My first thought was "no": Michael Reich or Manuel Castells or Shannon Stimson or a host of others on the Berkeley campus know more Marx than I do, and the Marx that I know--Marx the economist--is a weaker and less profound thinker than the Marx the sociologist or Marx the political analyst that the others no. My second thought was "yes": I wasn't scheduled to be out much in the evening that month, and it was true that I never had been to the Bohemian Club.
I cleared the date with Ann Marie. "Be sure they're not still an exclusionary organization," she said. "Naah." I thought. The most aggressive and competent senior Republican in California--Ward Connerly--is Black. Both of California's senators are female. The CEO of Hewlett-Packard is female. It is the third millennium, after all. Maybe a decade ago they would have excluded women. Maybe two decades ago they would have excluded Blacks. Maybe three decades ago they would have excluded Jews. But surely not today.
But I asked. And you could have knocked me over with a feather when the answer came back: "yes, we exclude women, for it is our essential nature to exclude women":
The group is... very definately [sic] all male
because the club is a Gentlemen's Club.
I won't go into my own background, but suffice
it to say, there are many clubs in this country
that would not have me as a member because of my
ethnic background or the profession of my father.
The Bohemian Club is not one of those.
It might be an interesting field study for you to
see what kind of man belongs to such a stereotypical
bastion of the "ruling class," yet is genuinely
interested in reading and discussing the Communist Manifesto...
I didn't know whether I should be more...
surprised that the Bohemian Club still thinks that women have incurable cooties...
dumbfounded that Berkeley has computer science professors of my generation who want to be "Gentlemen"...
astonished that anyone would think it "Gentlemanly" in this day and age to belong to an all-male club...

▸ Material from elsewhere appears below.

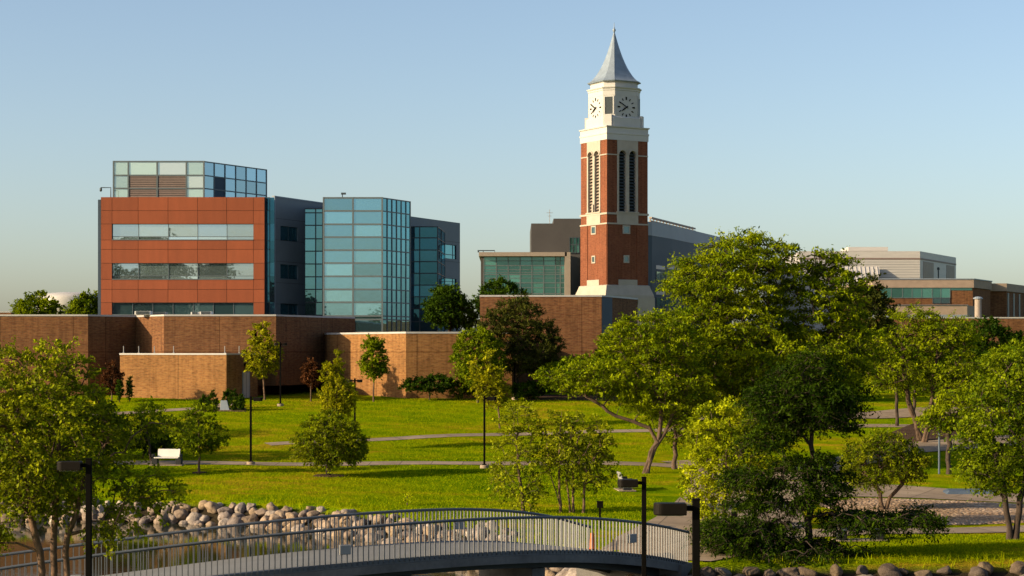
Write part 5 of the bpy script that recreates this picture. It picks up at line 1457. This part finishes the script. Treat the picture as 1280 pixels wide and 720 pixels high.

insulted that anyone would think that scruples at doing favors for exclusionary institutions could be overcome by his pointing out that he was offering me valuable access--a "field study" of "ruling class institutions"...
Moreover, the tone of the email felt awry. The first email had been him asking me to do him a favor. The second stressed that he was a gentleman, part of the ruling class, trying to do me a favor.
And then I realized what was going on. In asking whether his organization was an exclusionary one, I had disrespected him. And his response was to start playing a status one-upmanship game.
This often happens in email. Think of it: everyone writes their email in the core of their own personal space. Normally, whenever we enter anyone else's personal space--their home, their office, or their table at a restaurant--we are somewhat deferential. But email messages are written in our personal space--where we expect to see deference and are feeling most comfortable, confident, and dominant--and delivered to their personal space. Hence the frequency of flame wars on the internet and email between people who would get along perfectly well if they met each other in the real world. And in addition you have to consider that, as Ann Marie says, meetings between groups of males usually have as their subtext the establishment of a dominance hierarchy.
Maybe if I'd thought about it for a day, I would have answered differently. But I decided to play the status game back:
Then I regret that I cannot accept.
Please reconsider your membership requirements.
It is almost the twenty-first century. In this age
no Gentleman would blindly follow the customs my Lord,
Carter, Anderson, Bradford, and Winthrop ancestors
followed in Boston in the nineteenth century.
Afterwards I felt smug. My brother pointed out that in the real ruling class institutions of Wall Street, a "gentlemen's club" is a strip show, and that you can get fired for taking people to one these days. My sister said that I was a saint. And for a while I slept the sleep of the self-righteous.
Then one day I was driving my six-year-old daughter, and she was processing the news. "Dad," she asked, "those people in Afghanistan who don't think girls should go to school. You're working to change that, right?"
A few minutes later: "Dad, those people who don't think girls should go to school, they're far away from here, right Dad? Everyone in San Francisco knows that it is unfair to keep girls from doing things just because they are girls, right Dad?"
I didn't tell her that that is something that some people working in the next building to me do not know.